A former Federal Way High School student who sued former basketball coach Jerome Collins and Federal Way Public Schools for allegedly covering up a sex scandal has received a $425,000 settlement, according to documents obtained by the Mirror.
In 2018, former FWHS student Tally Thomas accused Collins for intentionally covering up a sex scandal to save the school’s chance of a basketball state championship in 2016 and filed a $3.5 million tort claim against the school district. The case was dismissed on June 17 this year.
Two years ago, Collins was placed on administrative leave after the district launched a third-party investigation into the claims. The district found Collins “violated the reasonable expectation of a professional educator when he failed to further investigate facts presented to him of alleged student misconduct in 2016,” according to a Sept. 15 statement to the Mirror.

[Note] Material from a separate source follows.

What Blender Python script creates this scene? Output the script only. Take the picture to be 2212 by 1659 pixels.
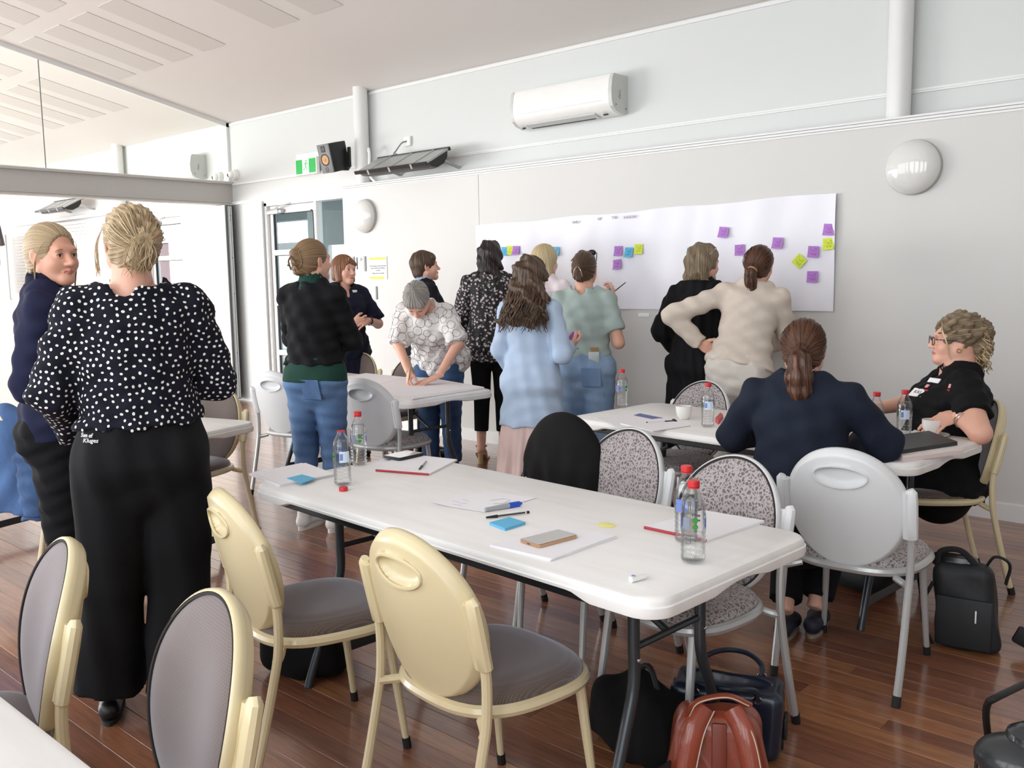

Due to the findings of the investigation, the district stripped Collins of his coaching abilities “for the foreseeable future” and removed him from his teaching position at Federal Way High School. Collins is now a physical education teacher at Brigadoon Elementary School in the district.
According to the settlement agreement, both Thomas and Collins agreed to drop all claims, and the settlement does not serve as “an admission of liability or wrongdoing” by Collins or the district.

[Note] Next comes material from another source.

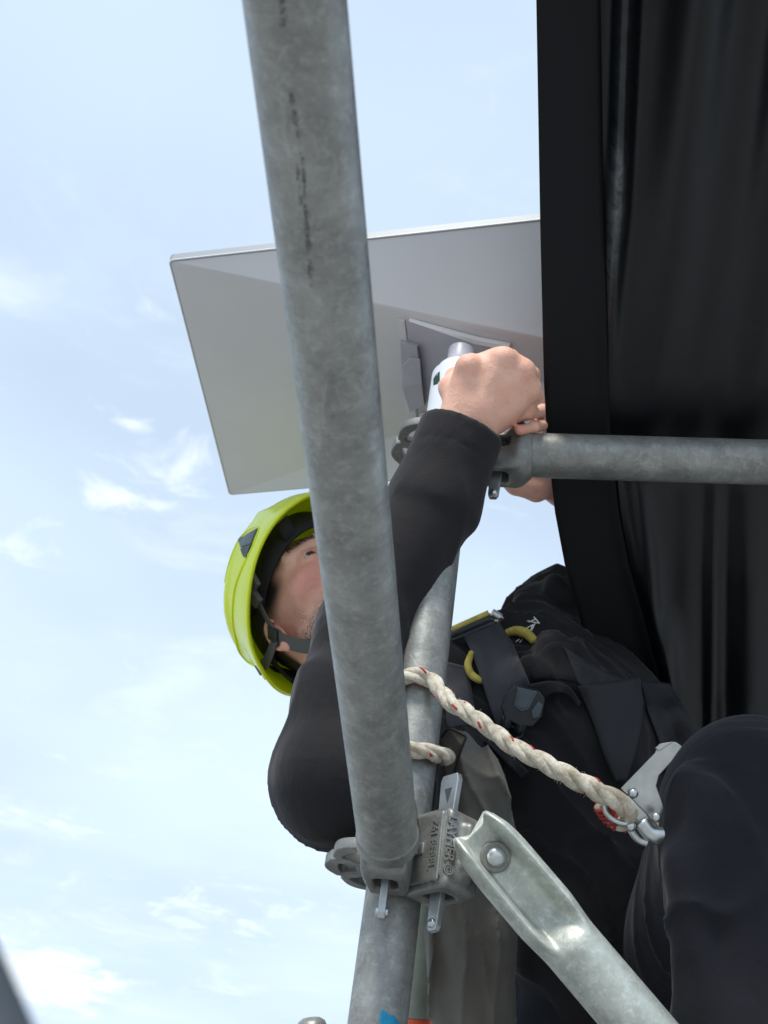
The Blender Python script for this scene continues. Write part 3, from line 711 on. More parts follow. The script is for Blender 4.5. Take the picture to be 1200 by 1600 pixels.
def hand(p, wr, mcps, fings, thumb, palm_c, palm_ax, palm_r, s=1.0):
    d = ell(p, palm_c, palm_r, palm_ax)
    for m in mcps: d = smin(d, cap(p, wr*.7+m*.3, m, .0150, .0112), .020)
    for m in mcps:
        d = smin(d, cap(p, wr*.55+m*.45+palm_ax[2]*.0125, m+palm_ax[2]*.0085, .0030, .0042), .007)
        d = smin(d, np.linalg.norm(p-(m+palm_ax[2]*.004+palm_ax[0]*.002), axis=1)-.0112, .006)
    for ch, r0 in fings:
        f = np.full(len(p), 1.)
        for i in range(len(ch)-1):
            ra = r0*(1-.12*i); f = smin(f, cap(p, ch[i], ch[i+1], ra, ra*.93), .002)
            f = smin(f, np.linalg.norm(p-A(ch[i]), axis=1)-ra*1.05, .003)
        d = smin(d, f, .0025)
    f = np.full(len(p), 1.)
    for i in range(len(thumb)-1): f = smin(f, cap(p, thumb[i], thumb[i+1], .015-.002*i, .0135-.0018*i), .004)
    return smin(d, f, .008)
I, Mm, Rr, Pk = P(730, 574, 1.270), P(786, 563, 1.270), P(817, 583, 1.276), P(826, 612, 1.286)
fR = [([I, P(737, 566, 1.300), P(742, 578, 1.325), P(752, 596, 1.338)], .0100),
      ([Mm, P(797, 560, 1.300), P(800, 580, 1.328), P(782, 600, 1.338)], .0104),
      ([Rr, P(830, 586, 1.300), P(828, 606, 1.325), P(806, 622, 1.334)], .0100),
      ([Pk, P(836, 616, 1.300), P(824, 636, 1.318), P(800, 645, 1.322)], .0090)]
thR = [P(716, 632, 1.285), P(705, 606, 1.300), P(712, 590, 1.340), P(730, 586, 1.350)]
pcR = P(764, 610, 1.283); pdir = nrm(P(795, 575, 1.272)-WRR); pn = nrm(CAM-pcR); pn = nrm(pn-pdir*np.dot(pn, pdir)); paxR = A([pdir, np.cross(pn, pdir), pn])
mL = [P(870, 690, 1.405), P(872, 664, 1.40), P(868, 645, 1.41), P(862, 632, 1.42)]
fL = [([mL[1], P(848, 642, 1.362), P(822, 647, 1.305), P(782, 662, 1.288)], .0080),
      ([mL[0], P(850, 664, 1.358), P(834, 667, 1.298), P(812, 673, 1.284)], .0074),
      ([mL[2], P(858, 640, 1.385), P(846, 650, 1.375), P(838, 662, 1.37)], .0085),
      ([mL[3], P(866, 628, 1.40), P(858, 640, 1.39), P(850, 652, 1.385)], .0078)]
thL = [P(868, 752, 1.42), P(838, 766, 1.405), P(806, 758, 1.395), P(784, 742, 1.385)]
pcL = P(872, 715, 1.425); ldir = nrm(mL[1]-WRL); ln_ = nrm(CAM-pcL); ln_ = nrm(ln_-ldir*np.dot(ln_, ldir)); paxL = A([ldir, np.cross(ln_, ldir), ln_])
FMID = (P(674, 795, 1.245), P(570, 985, 1.195), P(551, 1100, 1.155))
def body_sdf(p):
    d = np.full(len(p), 1.)
    # trunk and neck
    d = smin(d, ell(p, CHEST+UP*0, (.10, .10, .12)), .05)
    d = smin(d, cap(p, NECK*.55+CHEST*.45, CHEST, .075, .10), .05)
    d = smin(d, cap(p, SHR, SHL, .045, .045), .05)
    d = smin(d, cap(p, CHEST, BELLY, .105, .10), .05)
    d = smin(d, cap(p, BELLY, PELV, .10, .11), .05)
    d = smin(d, cap(p, hw(0, -.03, -.03), NECK, .052, .058), .025)
    # arms
    d = smin(d, cap(p, SHR, ELR, .045, .036), .02)
    d = smin(d, cap(p, ELR, FMID[1], .040, .040), .02)
    d = smin(d, cap(p, FMID[1], WRR, .040, .0255), .02)
    d = smin(d, cap(p, WRR, WRR*.55+pcR*.45, .0265, .0275), .015)
    d = smin(d, cap(p, SHL, ELL, .045, .036), .02)
    d = smin(d, cap(p, ELL, WRL, .036, .024), .02)
    # legs
    for a, b, c in ((HIPR, KNR, ANR), (HIPL, KNL, ANL)):
        d = smin(d, cap(p, a, b, .075, .05), .03); d = smin(d, cap(p, b, c, .048, .035), .02)
    d = smin(d, head_sdf(p), .012)
    far = 0.25
    m = np.linalg.norm(p-pcR, axis=1) < far
    if m.any(): d[m] = smin(d[m], hand(p[m], WRR, (I, Mm, Rr, Pk), fR, thR, pcR, paxR, (.045, .037, .0175)), .012)
    m = np.linalg.norm(p-pcL, axis=1) < far
    if m.any(): d[m] = smin(d[m], hand(p[m], WRL, mL, fL, thL, pcL, paxL, (.040, .032, .016)), .012)
    return d
worker = thing('person', 'worker in black clothes and yellow green helmet reaching up under the antenna', 'person', A([PELV[0], PELV[1], 3.18]))
allp = [SHR, ELR, WRR, SHL, ELL, WRL, CHEST, BELLY, PELV, HIPR, KNR, ANR, HIPL, KNL, ANL, hw(0, 0, .14), hw(0, .12, 0), hw(0, -.11, 0), hw(.09, 0, 0), Mm, Pk]
lo, hi = bounds(allp, .03); lo = np.minimum(lo, CHEST-.15); lo = np.minimum(lo, PELV-.14); hi = np.maximum(hi, CHEST+.14); hi = np.maximum(hi, PELV+.14)
lo = np.minimum(lo, HIPR-.09); hi = np.maximum(hi, HIPL+.09); hi = np.maximum(hi, SHL+.06)
print('body grid', (hi-lo)/.0024)
bv, bf = sdf_mesh(body_sdf, lo, hi, .0024)
qb = (bv-HC)@HAX.T; ax_ = np.abs(qb[:, 0])
near = np.linalg.norm(qb, axis=1) < .16
g = lambda c, r: np.exp(-(((np.stack([ax_, qb[:, 1], qb[:, 2]], 1)-A(c))/A(r))**2).sum(1))
red = .95*g((.05, .070, -.010), (.03, .03, .028))+.6*g((.085, -.01, -.005), (.02, .03, .035))+.5*g((0, .115, -.015), (.02, .02, .02))+.9*g((0, .095, -.052), (.022, .02, .009))
beard = sstep(-.028, -.052, qb[:, 2]-.25*np.clip(.05-qb[:, 1], -.1, .1))*sstep(-.012, .012, qb[:, 1])*sstep(-.135, -.11, qb[:, 2])
beard = np.maximum(beard*1.0, .7*g((.058, .022, -.03), (.02, .016, .035))); beard *= (1-g((0, .1, -.052), (.02, .03, .010)))
hair = sstep(.012, .035, qb[:, 2]+np.clip(-qb[:, 1]-.03, 0, .06)*1.6)*sstep(.060, .035, qb[:, 1])*(1-np.clip(3*g((.088, -.008, 0), (.012, .02, .03)), 0, 1))
brow = g((.034, .088, .042), (.019, .024, .0055))*.9
blue = np.clip(np.maximum(hair, brow*.8), 0, 1)*near
for k in (I, Mm, Rr, Pk): red = red+.45*np.exp(-(np.linalg.norm(bv-k, axis=1)/.012)**2)
for fs in (fR, fL):
    for ch, _ in fs: red = red+.5*np.exp(-(np.linalg.norm(bv-ch[-1], axis=1)/.018)**2)
red = np.where(near, red, np.where(np.linalg.norm(bv-pcR, axis=1) < .12, red, np.where(np.linalg.norm(bv-pcL, axis=1) < .12, red+.25, 0)))
col = np.stack([np.clip(red, 0, 1), np.clip(beard, 0, 1)*near, blue, np.ones(len(bv))], 1)
body = mesh('body', bv, bf, M_SKIN, worker, col=col)
for s in (1, -1):
    c = hw(s*.032, .0775, .017); V, Fc, _ = tube_geo([c-HAX[1]*.0128*math.cos(t) for t in np.linspace(0.02, math.pi-.02, 16)], [.0128*math.sin(t) for t in np.linspace(0.02, math.pi-.02, 16)], 24)
    eo = mesh('eye', V, Fc, M_EYE, worker)
    gz = nrm(HAX[1]+HAX[2]*.02+HAX[0]*.12)
    V, Fc, _ = tube_geo([c+gz*.01110, c+gz*.0123, c+gz*.0130], [.0066, .0048, .001], 20); mesh('iris', V, Fc, M_IRIS, eo)
    # eyebrow of short hairs, lashes
    geos = []
    for i in range(120):
        t = random.random(); b0 = A([.014+.036*t, .0945-.022*t*t-.004*t, .037+.006*math.sin(t*2.4)+random.uniform(-.0036, .0036)])
        b0[1] = .20
        for yy in np.linspace(.11, .05, 61):
            if head_sdf(hw(b0[0], yy, b0[2])[None])[0] < 0: b0[1] = yy; break
        dr = A([.8, .15, .35*(1-t)-.15]); e = b0+nrm(dr)*.006+A([0, .0012, 0])
        geos.append(tube_geo([hw(s*b0[0], b0[1], b0[2]), hw(s*(b0[0]+e[0])/2, (b0[1]+e[1])/2+.0012, (b0[2]+e[2])/2), hw(s*e[0], e[1], e[2])], [.00022, .0002, .00008], 4, False))
    for i in range(20):
        t = i/19; b0 = A([.020+.024*t, .0925-.007*t*t, .0195+.0012*math.sin(t*3.14)]); e = b0+A([.0015*(t-.3)*2, .0034, .0004])
        geos.append(tube_geo([hw(s*b0[0], b0[1], b0[2]), hw(s*e[0], e[1], e[2])], [.00022, .00008], 4, False))
    V, Fc, _ = join(*geos); mesh('eyebrow', V, Fc, M_HAIR, worker)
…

The settlement also notes Thomas received $425,000. Funds were to be provided to Thomas via III Branches Law, the firm representing Thomas, within 21 days of May 27.

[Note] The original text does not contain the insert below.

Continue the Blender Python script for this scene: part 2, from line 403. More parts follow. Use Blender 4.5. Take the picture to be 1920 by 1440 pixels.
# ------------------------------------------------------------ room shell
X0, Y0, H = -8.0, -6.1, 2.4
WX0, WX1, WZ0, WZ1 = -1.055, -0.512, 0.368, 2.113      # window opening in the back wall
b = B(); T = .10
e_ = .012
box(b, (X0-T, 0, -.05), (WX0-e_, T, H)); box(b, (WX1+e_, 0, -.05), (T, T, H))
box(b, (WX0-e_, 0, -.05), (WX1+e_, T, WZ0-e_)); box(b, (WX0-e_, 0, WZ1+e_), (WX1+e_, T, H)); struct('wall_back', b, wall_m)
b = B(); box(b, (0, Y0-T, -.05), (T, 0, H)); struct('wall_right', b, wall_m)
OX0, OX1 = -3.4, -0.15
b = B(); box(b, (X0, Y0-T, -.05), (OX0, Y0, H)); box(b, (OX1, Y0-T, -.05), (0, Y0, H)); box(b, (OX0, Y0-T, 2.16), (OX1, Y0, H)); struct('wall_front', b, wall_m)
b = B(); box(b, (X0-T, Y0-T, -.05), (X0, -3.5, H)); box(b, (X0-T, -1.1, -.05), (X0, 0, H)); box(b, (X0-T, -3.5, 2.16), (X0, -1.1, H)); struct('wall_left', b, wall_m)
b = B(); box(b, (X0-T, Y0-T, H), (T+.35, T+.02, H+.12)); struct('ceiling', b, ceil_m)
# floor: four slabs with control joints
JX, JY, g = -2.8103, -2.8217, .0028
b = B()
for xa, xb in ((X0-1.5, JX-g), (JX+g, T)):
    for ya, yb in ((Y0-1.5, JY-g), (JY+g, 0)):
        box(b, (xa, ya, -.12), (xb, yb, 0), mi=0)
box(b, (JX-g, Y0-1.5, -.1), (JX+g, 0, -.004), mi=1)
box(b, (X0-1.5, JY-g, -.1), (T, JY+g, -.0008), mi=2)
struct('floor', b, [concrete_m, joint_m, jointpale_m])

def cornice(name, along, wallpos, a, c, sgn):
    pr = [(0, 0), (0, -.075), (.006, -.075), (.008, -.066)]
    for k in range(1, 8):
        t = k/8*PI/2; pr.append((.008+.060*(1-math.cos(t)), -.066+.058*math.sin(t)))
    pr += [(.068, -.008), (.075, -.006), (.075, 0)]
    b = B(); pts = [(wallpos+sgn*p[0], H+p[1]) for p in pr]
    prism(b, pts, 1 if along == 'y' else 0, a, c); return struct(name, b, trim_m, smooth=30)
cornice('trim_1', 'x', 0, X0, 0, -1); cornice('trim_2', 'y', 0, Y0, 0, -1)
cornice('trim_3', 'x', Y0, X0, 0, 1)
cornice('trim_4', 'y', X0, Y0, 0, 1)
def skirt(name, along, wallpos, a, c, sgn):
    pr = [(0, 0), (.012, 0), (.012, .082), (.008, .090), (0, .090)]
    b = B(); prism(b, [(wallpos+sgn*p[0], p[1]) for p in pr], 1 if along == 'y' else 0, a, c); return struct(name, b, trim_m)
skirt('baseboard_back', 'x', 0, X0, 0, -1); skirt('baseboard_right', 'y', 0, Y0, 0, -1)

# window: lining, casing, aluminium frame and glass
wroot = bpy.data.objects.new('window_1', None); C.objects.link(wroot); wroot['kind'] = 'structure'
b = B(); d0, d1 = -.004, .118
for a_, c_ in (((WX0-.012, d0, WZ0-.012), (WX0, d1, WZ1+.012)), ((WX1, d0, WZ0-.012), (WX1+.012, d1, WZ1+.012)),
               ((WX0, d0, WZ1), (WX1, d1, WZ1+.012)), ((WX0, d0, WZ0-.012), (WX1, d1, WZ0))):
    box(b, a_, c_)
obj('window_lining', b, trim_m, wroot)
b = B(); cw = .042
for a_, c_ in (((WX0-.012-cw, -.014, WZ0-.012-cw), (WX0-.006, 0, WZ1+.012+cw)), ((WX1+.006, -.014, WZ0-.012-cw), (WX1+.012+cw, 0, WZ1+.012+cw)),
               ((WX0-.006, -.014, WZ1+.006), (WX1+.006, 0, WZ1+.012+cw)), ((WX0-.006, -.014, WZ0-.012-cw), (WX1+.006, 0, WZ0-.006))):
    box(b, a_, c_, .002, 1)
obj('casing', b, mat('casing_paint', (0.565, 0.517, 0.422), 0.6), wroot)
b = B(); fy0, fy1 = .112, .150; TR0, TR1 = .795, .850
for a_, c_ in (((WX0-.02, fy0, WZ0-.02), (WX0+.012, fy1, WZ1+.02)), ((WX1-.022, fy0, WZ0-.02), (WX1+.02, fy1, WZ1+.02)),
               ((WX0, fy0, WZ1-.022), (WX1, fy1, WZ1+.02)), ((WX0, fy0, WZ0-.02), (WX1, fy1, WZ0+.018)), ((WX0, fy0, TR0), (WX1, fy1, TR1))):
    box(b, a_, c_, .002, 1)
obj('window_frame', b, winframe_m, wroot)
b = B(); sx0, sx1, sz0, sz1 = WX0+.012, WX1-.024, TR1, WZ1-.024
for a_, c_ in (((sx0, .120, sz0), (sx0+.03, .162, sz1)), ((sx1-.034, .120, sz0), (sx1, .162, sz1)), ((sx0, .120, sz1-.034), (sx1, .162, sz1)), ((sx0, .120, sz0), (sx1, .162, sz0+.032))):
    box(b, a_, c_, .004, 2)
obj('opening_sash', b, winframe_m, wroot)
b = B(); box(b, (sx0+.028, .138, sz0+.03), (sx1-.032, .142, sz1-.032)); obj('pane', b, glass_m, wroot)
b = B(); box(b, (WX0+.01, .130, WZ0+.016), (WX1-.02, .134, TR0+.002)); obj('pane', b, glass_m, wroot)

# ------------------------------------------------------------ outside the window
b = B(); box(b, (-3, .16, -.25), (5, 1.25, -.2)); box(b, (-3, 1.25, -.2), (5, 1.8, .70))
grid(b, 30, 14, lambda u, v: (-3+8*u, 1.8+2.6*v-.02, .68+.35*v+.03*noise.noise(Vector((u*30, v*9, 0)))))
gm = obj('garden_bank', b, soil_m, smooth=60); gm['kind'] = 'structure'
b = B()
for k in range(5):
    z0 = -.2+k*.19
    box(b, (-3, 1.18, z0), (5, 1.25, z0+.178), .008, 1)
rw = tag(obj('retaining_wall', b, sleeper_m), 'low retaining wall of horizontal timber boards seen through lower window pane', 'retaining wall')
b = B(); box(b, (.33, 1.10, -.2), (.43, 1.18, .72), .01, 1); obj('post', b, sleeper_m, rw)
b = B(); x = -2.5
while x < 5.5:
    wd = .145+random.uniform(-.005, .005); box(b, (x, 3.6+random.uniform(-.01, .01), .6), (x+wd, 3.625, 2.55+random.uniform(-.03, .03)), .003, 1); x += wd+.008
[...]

The settlement is not funded out of the district’s general education budget, said Kassie Swenson, chief of communications and strategy for FWPS.
“Like all school districts, there is insurance to cover litigation and settlement costs,” she said. “Any settlement amounts are determined through confidential, independent mediation involving the insurance company and legal representation.”
The documents also say if contacted by media regarding the settlement, all involved parties are to state the litigation was “amicably resolved without admission of liability or wrongdoing by Mr. Collins or the District in this matter” with no further comment.
In the tort claim, Thomas, now 21, alleged that former FWHS basketball player Jalen McDaniels videotaped her “against her will and without her knowledge performing oral sex on a unnamed Federal Way High School basketball player and that the recording was viewed by several other students,” the Mirror reported in 2018. “The claim also alleged that head basketball coach, Jerome Collins, was aware of this incident, had watched the video in question, and failed to report the situation to the authorities.”
According to King County Superior Court documents, the case has been dismissed because the recording of Thomas took place in a private apartment after school hours, away from district property and had no connection to the district.
While the incident itself did not take place on school grounds, at least two meetings between Collins, Thomas, her parents, McDaniels, the other student-athlete suspect, and the boys’ parents took place at Federal Way High School on or about Friday, Feb. 12, 2016, and Sunday, Feb. 14, 2016, in which school officials were not alerted about the meeting at the school, court documents state.